### Goal
Give every line below again, exactly.

### Source data

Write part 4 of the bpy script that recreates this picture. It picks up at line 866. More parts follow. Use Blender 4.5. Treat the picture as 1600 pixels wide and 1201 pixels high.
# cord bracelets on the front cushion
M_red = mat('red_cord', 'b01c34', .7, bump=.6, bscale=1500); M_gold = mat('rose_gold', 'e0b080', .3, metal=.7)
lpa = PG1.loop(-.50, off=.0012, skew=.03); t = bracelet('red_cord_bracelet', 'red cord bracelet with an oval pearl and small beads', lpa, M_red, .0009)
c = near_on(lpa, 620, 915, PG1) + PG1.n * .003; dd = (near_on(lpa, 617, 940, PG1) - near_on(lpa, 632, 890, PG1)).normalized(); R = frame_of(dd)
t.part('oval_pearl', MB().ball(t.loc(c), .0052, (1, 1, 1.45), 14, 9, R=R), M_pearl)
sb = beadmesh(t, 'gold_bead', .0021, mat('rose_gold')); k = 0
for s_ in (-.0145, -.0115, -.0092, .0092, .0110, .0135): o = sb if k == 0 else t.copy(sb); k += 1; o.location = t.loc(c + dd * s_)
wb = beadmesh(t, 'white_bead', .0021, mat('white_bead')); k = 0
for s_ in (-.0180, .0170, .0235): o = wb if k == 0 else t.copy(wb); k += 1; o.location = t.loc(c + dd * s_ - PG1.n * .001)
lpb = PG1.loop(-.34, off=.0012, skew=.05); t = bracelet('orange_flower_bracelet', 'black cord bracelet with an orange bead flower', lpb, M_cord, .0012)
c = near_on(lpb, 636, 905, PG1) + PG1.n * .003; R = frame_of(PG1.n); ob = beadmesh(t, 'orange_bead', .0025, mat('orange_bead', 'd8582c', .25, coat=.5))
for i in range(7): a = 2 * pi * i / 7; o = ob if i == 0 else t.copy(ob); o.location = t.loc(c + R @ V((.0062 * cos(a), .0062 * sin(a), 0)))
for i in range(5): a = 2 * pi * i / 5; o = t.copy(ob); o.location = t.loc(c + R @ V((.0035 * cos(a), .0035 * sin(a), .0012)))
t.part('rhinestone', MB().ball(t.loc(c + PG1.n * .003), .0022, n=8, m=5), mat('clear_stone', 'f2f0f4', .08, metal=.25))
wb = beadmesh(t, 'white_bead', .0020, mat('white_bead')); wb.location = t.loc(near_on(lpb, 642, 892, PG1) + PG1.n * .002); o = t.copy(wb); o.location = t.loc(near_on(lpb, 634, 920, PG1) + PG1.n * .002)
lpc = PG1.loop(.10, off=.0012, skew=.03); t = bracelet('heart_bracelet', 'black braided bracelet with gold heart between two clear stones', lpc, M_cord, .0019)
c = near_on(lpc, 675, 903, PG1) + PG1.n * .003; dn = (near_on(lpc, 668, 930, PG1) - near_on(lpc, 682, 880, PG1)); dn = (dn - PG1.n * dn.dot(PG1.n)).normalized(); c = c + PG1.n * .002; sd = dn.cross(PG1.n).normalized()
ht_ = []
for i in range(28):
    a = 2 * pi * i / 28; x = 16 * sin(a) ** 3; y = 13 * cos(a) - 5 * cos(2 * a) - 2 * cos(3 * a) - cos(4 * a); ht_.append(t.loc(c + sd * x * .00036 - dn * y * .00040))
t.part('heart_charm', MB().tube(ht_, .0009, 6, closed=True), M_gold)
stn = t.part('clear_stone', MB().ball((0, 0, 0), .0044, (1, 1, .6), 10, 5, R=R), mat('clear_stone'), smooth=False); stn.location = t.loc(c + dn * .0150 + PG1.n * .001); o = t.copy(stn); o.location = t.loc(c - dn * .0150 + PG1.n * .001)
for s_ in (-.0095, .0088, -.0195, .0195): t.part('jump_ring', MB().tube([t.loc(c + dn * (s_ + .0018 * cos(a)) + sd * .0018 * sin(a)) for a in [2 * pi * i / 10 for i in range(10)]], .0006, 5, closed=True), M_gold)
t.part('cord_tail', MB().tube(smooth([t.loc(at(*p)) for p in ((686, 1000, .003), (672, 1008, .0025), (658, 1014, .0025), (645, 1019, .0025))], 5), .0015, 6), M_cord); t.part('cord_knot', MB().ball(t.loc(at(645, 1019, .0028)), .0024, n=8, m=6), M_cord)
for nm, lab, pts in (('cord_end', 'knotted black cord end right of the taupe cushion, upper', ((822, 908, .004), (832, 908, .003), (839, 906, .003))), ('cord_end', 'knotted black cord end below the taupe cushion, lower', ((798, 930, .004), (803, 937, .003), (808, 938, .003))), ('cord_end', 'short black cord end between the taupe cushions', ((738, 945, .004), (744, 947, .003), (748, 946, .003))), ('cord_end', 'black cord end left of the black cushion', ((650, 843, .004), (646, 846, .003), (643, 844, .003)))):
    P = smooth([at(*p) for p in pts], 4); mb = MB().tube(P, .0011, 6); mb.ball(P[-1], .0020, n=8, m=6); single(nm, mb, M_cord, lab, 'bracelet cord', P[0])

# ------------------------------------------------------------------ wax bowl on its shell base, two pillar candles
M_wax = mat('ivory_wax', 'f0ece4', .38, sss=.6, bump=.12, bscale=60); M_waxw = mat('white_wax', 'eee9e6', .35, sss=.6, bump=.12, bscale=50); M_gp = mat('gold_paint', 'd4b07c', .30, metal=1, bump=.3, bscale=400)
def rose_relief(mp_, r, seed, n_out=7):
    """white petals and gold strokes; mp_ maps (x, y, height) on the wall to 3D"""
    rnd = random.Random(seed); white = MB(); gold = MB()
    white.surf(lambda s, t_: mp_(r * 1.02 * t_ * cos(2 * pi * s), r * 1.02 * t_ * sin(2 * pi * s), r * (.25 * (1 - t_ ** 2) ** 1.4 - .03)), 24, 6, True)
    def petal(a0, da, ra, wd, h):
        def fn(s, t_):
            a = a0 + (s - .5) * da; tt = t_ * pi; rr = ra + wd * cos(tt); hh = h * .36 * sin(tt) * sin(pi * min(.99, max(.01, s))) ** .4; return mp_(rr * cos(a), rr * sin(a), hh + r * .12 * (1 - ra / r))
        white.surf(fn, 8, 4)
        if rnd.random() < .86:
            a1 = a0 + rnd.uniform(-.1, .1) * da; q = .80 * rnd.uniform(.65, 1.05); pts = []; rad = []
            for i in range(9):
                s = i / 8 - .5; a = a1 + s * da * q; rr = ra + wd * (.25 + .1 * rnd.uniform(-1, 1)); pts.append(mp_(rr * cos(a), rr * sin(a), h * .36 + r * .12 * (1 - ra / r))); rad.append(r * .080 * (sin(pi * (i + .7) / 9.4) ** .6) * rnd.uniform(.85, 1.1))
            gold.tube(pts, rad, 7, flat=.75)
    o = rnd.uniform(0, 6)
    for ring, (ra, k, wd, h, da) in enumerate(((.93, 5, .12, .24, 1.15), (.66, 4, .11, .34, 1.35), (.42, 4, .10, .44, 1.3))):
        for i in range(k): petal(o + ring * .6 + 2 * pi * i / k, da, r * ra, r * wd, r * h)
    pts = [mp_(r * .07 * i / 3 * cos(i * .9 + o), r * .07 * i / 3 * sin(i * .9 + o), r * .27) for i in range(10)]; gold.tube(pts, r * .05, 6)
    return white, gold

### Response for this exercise
Write part 4 of the bpy script that recreates this picture. It picks up at line 866. More parts follow. Use Blender 4.5. Treat the picture as 1600 pixels wide and 1201 pixels high.
# cord bracelets on the front cushion
M_red = mat('red_cord', 'b01c34', .7, bump=.6, bscale=1500); M_gold = mat('rose_gold', 'e0b080', .3, metal=.7)
lpa = PG1.loop(-.50, off=.0012, skew=.03); t = bracelet('red_cord_bracelet', 'red cord bracelet with an oval pearl and small beads', lpa, M_red, .0009)
c = near_on(lpa, 620, 915, PG1) + PG1.n * .003; dd = (near_on(lpa, 617, 940, PG1) - near_on(lpa, 632, 890, PG1)).normalized(); R = frame_of(dd)
t.part('oval_pearl', MB().ball(t.loc(c), .0052, (1, 1, 1.45), 14, 9, R=R), M_pearl)
sb = beadmesh(t, 'gold_bead', .0021, mat('rose_gold')); k = 0
for s_ in (-.0145, -.0115, -.0092, .0092, .0110, .0135): o = sb if k == 0 else t.copy(sb); k += 1; o.location = t.loc(c + dd * s_)
wb = beadmesh(t, 'white_bead', .0021, mat('white_bead')); k = 0
for s_ in (-.0180, .0170, .0235): o = wb if k == 0 else t.copy(wb); k += 1; o.location = t.loc(c + dd * s_ - PG1.n * .001)
lpb = PG1.loop(-.34, off=.0012, skew=.05); t = bracelet('orange_flower_bracelet', 'black cord bracelet with an orange bead flower', lpb, M_cord, .0012)
c = near_on(lpb, 636, 905, PG1) + PG1.n * .003; R = frame_of(PG1.n); ob = beadmesh(t, 'orange_bead', .0025, mat('orange_bead', 'd8582c', .25, coat=.5))
for i in range(7): a = 2 * pi * i / 7; o = ob if i == 0 else t.copy(ob); o.location = t.loc(c + R @ V((.0062 * cos(a), .0062 * sin(a), 0)))
for i in range(5): a = 2 * pi * i / 5; o = t.copy(ob); o.location = t.loc(c + R @ V((.0035 * cos(a), .0035 * sin(a), .0012)))
t.part('rhinestone', MB().ball(t.loc(c + PG1.n * .003), .0022, n=8, m=5), mat('clear_stone', 'f2f0f4', .08, metal=.25))
wb = beadmesh(t, 'white_bead', .0020, mat('white_bead')); wb.location = t.loc(near_on(lpb, 642, 892, PG1) + PG1.n * .002); o = t.copy(wb); o.location = t.loc(near_on(lpb, 634, 920, PG1) + PG1.n * .002)
lpc = PG1.loop(.10, off=.0012, skew=.03); t = bracelet('heart_bracelet', 'black braided bracelet with gold heart between two clear stones', lpc, M_cord, .0019)
c = near_on(lpc, 675, 903, PG1) + PG1.n * .003; dn = (near_on(lpc, 668, 930, PG1) - near_on(lpc, 682, 880, PG1)); dn = (dn - PG1.n * dn.dot(PG1.n)).normalized(); c = c + PG1.n * .002; sd = dn.cross(PG1.n).normalized()
ht_ = []
for i in range(28):
    a = 2 * pi * i / 28; x = 16 * sin(a) ** 3; y = 13 * cos(a) - 5 * cos(2 * a) - 2 * cos(3 * a) - cos(4 * a); ht_.append(t.loc(c + sd * x * .00036 - dn * y * .00040))
t.part('heart_charm', MB().tube(ht_, .0009, 6, closed=True), M_gold)
stn = t.part('clear_stone', MB().ball((0, 0, 0), .0044, (1, 1, .6), 10, 5, R=R), mat('clear_stone'), smooth=False); stn.location = t.loc(c + dn * .0150 + PG1.n * .001); o = t.copy(stn); o.location = t.loc(c - dn * .0150 + PG1.n * .001)
for s_ in (-.0095, .0088, -.0195, .0195): t.part('jump_ring', MB().tube([t.loc(c + dn * (s_ + .0018 * cos(a)) + sd * .0018 * sin(a)) for a in [2 * pi * i / 10 for i in range(10)]], .0006, 5, closed=True), M_gold)
t.part('cord_tail', MB().tube(smooth([t.loc(at(*p)) for p in ((686, 1000, .003), (672, 1008, .0025), (658, 1014, .0025), (645, 1019, .0025))], 5), .0015, 6), M_cord); t.part('cord_knot', MB().ball(t.loc(at(645, 1019, .0028)), .0024, n=8, m=6), M_cord)
for nm, lab, pts in (('cord_end', 'knotted black cord end right of the taupe cushion, upper', ((822, 908, .004), (832, 908, .003), (839, 906, .003))), ('cord_end', 'knotted black cord end below the taupe cushion, lower', ((798, 930, .004), (803, 937, .003), (808, 938, .003))), ('cord_end', 'short black cord end between the taupe cushions', ((738, 945, .004), (744, 947, .003), (748, 946, .003))), ('cord_end', 'black cord end left of the black cushion', ((650, 843, .004), (646, 846, .003), (643, 844, .003)))):
    P = smooth([at(*p) for p in pts], 4); mb = MB().tube(P, .0011, 6); mb.ball(P[-1], .0020, n=8, m=6); single(nm, mb, M_cord, lab, 'bracelet cord', P[0])

# ------------------------------------------------------------------ wax bowl on its shell base, two pillar candles
M_wax = mat('ivory_wax', 'f0ece4', .38, sss=.6, bump=.12, bscale=60); M_waxw = mat('white_wax', 'eee9e6', .35, sss=.6, bump=.12, bscale=50); M_gp = mat('gold_paint', 'd4b07c', .30, metal=1, bump=.3, bscale=400)
def rose_relief(mp_, r, seed, n_out=7):
    """white petals and gold strokes; mp_ maps (x, y, height) on the wall to 3D"""
    rnd = random.Random(seed); white = MB(); gold = MB()
    white.surf(lambda s, t_: mp_(r * 1.02 * t_ * cos(2 * pi * s), r * 1.02 * t_ * sin(2 * pi * s), r * (.25 * (1 - t_ ** 2) ** 1.4 - .03)), 24, 6, True)
    def petal(a0, da, ra, wd, h):
        def fn(s, t_):
            a = a0 + (s - .5) * da; tt = t_ * pi; rr = ra + wd * cos(tt); hh = h * .36 * sin(tt) * sin(pi * min(.99, max(.01, s))) ** .4; return mp_(rr * cos(a), rr * sin(a), hh + r * .12 * (1 - ra / r))
        white.surf(fn, 8, 4)
        if rnd.random() < .86:
            a1 = a0 + rnd.uniform(-.1, .1) * da; q = .80 * rnd.uniform(.65, 1.05); pts = []; rad = []
            for i in range(9):
                s = i / 8 - .5; a = a1 + s * da * q; rr = ra + wd * (.25 + .1 * rnd.uniform(-1, 1)); pts.append(mp_(rr * cos(a), rr * sin(a), h * .36 + r * .12 * (1 - ra / r))); rad.append(r * .080 * (sin(pi * (i + .7) / 9.4) ** .6) * rnd.uniform(.85, 1.1))
            gold.tube(pts, rad, 7, flat=.75)
    o = rnd.uniform(0, 6)
    for ring, (ra, k, wd, h, da) in enumerate(((.93, 5, .12, .24, 1.15), (.66, 4, .11, .34, 1.35), (.42, 4, .10, .44, 1.3))):
        for i in range(k): petal(o + ring * .6 + 2 * pi * i / k, da, r * ra, r * wd, r * h)
    pts = [mp_(r * .07 * i / 3 * cos(i * .9 + o), r * .07 * i / 3 * sin(i * .9 + o), r * .27) for i in range(10)]; gold.tube(pts, r * .05, 6)
    return white, gold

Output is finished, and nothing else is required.